> _WRITTEN PROBLEM_:
Every line that contains the word "continues" should be copied.

(Records with scene code)
* * * *

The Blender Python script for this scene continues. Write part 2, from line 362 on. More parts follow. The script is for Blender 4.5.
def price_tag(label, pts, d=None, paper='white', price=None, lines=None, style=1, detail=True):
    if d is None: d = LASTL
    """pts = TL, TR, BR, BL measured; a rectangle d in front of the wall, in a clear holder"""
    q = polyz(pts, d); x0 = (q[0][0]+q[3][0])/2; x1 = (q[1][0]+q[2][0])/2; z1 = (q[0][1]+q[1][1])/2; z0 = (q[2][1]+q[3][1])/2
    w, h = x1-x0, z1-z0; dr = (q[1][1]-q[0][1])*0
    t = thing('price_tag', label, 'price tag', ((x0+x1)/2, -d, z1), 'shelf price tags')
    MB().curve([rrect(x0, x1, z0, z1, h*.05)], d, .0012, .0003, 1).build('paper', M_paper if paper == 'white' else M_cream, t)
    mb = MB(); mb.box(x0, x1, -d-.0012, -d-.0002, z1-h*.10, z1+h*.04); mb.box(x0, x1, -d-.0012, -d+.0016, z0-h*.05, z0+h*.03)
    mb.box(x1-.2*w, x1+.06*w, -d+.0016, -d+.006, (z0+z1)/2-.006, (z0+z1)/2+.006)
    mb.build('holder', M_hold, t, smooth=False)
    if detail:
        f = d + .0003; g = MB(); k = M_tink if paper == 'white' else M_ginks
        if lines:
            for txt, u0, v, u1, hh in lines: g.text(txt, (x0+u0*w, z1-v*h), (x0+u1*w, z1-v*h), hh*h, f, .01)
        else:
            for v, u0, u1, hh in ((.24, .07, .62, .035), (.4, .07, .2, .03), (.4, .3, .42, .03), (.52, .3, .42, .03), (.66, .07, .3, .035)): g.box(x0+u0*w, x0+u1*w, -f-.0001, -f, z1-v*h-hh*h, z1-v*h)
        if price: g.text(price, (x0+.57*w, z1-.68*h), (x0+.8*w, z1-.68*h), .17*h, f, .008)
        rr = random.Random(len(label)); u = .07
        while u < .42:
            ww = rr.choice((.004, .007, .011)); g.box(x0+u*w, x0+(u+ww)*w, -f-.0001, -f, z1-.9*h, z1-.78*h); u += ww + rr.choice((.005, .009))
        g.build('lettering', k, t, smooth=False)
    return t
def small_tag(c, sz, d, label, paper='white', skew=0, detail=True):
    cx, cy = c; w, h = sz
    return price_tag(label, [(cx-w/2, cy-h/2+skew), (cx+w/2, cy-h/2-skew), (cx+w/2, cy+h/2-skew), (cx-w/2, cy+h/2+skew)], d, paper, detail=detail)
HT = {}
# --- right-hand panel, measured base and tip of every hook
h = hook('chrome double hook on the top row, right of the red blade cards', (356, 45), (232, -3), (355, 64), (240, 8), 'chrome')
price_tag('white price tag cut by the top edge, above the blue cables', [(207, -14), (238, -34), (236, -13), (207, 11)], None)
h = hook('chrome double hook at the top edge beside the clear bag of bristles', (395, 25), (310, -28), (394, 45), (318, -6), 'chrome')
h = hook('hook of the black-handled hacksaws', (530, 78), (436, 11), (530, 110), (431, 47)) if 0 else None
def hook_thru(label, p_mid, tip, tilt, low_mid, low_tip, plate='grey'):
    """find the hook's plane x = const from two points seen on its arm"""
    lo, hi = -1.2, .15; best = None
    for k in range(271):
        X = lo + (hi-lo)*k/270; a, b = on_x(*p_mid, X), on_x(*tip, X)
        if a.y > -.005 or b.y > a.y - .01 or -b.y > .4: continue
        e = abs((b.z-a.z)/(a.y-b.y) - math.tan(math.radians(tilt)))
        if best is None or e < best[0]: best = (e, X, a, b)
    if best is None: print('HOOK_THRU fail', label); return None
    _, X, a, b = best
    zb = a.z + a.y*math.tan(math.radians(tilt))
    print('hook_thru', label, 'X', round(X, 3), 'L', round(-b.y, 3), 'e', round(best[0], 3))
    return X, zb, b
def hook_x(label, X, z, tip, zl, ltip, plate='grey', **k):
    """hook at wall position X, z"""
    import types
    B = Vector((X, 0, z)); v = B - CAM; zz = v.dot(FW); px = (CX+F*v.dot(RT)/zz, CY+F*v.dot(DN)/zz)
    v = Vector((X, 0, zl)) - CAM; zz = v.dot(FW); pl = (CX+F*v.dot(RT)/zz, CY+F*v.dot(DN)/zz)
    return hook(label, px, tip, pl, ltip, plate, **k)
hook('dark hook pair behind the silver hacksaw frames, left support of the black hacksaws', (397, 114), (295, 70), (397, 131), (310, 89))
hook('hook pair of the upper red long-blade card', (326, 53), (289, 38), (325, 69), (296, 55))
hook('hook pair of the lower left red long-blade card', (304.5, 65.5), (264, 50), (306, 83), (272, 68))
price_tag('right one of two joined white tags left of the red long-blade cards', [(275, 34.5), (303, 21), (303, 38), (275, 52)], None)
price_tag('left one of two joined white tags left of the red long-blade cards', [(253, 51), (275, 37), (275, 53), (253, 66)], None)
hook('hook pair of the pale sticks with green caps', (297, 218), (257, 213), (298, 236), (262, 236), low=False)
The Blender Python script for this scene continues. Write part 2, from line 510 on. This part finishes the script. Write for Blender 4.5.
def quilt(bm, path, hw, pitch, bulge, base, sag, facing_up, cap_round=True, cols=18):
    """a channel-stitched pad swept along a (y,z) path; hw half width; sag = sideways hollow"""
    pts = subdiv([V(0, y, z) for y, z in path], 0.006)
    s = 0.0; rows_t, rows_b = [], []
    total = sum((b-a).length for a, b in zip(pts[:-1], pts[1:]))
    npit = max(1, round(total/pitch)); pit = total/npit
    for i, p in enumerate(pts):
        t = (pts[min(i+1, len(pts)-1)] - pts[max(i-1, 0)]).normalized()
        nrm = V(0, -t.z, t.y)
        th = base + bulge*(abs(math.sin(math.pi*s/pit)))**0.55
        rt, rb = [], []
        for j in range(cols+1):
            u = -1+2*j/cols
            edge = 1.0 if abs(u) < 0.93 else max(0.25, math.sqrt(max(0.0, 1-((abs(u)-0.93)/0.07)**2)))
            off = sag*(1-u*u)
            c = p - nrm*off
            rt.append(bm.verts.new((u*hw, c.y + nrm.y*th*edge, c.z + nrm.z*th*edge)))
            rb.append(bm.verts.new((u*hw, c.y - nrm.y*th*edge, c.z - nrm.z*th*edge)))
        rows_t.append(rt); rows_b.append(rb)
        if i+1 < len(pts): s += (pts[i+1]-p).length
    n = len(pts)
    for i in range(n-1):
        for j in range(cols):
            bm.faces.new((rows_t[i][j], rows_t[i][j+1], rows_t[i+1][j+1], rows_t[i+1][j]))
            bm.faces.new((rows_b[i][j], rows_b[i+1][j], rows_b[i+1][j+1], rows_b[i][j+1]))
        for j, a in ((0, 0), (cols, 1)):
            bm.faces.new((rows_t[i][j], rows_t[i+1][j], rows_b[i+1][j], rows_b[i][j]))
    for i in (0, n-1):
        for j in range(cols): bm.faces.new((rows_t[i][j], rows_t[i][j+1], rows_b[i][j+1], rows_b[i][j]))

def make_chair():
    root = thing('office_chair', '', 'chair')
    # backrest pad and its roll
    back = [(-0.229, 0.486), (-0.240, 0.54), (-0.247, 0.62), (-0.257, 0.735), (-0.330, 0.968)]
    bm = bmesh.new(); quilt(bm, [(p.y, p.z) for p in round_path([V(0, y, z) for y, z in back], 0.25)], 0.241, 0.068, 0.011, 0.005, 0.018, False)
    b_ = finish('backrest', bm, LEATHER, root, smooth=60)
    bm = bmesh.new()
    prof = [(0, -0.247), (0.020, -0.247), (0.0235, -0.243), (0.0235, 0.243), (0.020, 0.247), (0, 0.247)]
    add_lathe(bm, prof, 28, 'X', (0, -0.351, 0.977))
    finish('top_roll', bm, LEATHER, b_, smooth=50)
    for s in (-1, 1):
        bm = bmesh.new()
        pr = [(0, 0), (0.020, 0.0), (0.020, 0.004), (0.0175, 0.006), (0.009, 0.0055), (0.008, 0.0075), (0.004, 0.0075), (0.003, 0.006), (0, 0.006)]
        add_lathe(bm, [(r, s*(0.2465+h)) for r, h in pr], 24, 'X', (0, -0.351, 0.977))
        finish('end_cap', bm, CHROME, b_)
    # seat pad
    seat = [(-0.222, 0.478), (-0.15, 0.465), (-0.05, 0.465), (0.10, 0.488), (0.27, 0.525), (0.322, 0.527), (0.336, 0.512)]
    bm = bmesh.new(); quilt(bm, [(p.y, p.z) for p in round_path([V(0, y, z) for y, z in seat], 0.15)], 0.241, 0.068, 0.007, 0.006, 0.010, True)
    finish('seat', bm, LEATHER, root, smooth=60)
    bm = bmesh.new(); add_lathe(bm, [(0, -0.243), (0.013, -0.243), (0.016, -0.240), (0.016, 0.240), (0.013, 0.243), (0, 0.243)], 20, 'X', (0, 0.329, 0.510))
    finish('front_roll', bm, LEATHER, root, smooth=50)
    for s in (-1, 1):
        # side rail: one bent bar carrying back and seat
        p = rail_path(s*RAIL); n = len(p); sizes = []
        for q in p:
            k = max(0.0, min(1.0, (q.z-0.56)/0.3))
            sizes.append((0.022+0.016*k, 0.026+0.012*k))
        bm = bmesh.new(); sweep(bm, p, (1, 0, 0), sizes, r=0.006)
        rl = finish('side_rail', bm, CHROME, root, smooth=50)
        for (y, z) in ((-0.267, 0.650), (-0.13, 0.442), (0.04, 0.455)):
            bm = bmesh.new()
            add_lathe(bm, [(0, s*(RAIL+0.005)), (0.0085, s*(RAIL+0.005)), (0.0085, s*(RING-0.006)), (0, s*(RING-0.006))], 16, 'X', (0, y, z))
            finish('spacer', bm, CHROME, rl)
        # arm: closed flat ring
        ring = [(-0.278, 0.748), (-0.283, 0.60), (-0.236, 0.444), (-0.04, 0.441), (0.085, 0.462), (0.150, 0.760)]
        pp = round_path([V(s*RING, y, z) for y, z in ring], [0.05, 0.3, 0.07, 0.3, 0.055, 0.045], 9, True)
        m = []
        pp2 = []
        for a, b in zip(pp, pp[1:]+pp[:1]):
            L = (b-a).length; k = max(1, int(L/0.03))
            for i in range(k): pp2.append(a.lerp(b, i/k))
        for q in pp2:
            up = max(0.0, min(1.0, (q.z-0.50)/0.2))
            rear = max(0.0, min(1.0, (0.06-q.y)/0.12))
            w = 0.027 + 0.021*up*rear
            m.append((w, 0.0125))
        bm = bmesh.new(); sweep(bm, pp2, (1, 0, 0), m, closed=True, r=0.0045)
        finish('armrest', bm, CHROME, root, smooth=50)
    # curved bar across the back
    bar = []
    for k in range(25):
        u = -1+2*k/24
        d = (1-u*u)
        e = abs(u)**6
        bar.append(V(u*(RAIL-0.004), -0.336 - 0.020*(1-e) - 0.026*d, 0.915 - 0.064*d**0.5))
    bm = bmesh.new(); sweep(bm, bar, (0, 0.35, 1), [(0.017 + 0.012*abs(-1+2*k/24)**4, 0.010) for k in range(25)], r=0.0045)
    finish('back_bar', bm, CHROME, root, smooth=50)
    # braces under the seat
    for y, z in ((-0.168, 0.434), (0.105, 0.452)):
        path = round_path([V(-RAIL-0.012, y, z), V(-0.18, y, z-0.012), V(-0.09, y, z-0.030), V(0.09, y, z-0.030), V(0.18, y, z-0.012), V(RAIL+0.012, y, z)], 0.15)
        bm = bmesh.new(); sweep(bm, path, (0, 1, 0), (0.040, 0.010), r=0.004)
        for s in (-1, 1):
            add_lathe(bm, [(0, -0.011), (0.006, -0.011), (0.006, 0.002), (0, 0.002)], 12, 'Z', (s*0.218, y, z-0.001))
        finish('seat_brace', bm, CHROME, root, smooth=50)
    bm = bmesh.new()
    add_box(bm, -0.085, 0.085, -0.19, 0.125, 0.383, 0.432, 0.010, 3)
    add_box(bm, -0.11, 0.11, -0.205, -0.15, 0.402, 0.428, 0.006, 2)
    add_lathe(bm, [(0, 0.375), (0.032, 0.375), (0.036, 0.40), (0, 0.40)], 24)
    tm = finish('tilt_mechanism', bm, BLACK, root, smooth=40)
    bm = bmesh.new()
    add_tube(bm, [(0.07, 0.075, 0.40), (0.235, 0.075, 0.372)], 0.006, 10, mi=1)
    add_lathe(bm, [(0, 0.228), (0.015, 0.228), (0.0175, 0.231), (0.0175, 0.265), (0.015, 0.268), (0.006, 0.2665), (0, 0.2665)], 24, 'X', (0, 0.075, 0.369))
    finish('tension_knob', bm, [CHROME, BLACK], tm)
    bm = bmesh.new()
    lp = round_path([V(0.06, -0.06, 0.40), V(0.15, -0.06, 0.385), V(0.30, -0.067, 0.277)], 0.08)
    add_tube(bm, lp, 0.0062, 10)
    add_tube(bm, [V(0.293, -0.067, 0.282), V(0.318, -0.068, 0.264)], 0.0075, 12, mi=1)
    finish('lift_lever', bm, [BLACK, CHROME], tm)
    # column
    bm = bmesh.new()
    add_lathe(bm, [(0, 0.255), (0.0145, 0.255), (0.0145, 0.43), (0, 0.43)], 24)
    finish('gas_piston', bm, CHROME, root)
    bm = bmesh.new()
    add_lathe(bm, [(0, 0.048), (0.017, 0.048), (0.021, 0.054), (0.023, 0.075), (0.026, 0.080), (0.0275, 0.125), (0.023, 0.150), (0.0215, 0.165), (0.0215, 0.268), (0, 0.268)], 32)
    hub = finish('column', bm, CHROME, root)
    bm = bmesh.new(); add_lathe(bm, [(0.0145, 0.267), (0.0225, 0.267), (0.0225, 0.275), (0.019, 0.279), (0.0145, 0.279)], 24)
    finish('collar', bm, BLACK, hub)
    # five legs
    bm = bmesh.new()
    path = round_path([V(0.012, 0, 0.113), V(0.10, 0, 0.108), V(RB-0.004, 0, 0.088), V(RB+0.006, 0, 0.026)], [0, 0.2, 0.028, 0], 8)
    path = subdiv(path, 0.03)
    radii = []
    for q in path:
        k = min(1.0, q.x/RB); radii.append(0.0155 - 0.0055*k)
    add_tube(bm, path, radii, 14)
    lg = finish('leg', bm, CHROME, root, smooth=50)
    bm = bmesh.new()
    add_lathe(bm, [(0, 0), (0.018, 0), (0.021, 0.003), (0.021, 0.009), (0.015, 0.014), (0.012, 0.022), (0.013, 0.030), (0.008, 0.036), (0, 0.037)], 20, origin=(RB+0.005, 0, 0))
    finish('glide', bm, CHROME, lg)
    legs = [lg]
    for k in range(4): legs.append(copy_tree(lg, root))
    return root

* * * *

> _ANSWER FOR THE TASK_:
The Blender Python script for this scene continues. Write part 2, from line 362 on. More parts follow. The script is for Blender 4.5.
The Blender Python script for this scene continues. Write part 2, from line 510 on. This part finishes the script. Write for Blender 4.5.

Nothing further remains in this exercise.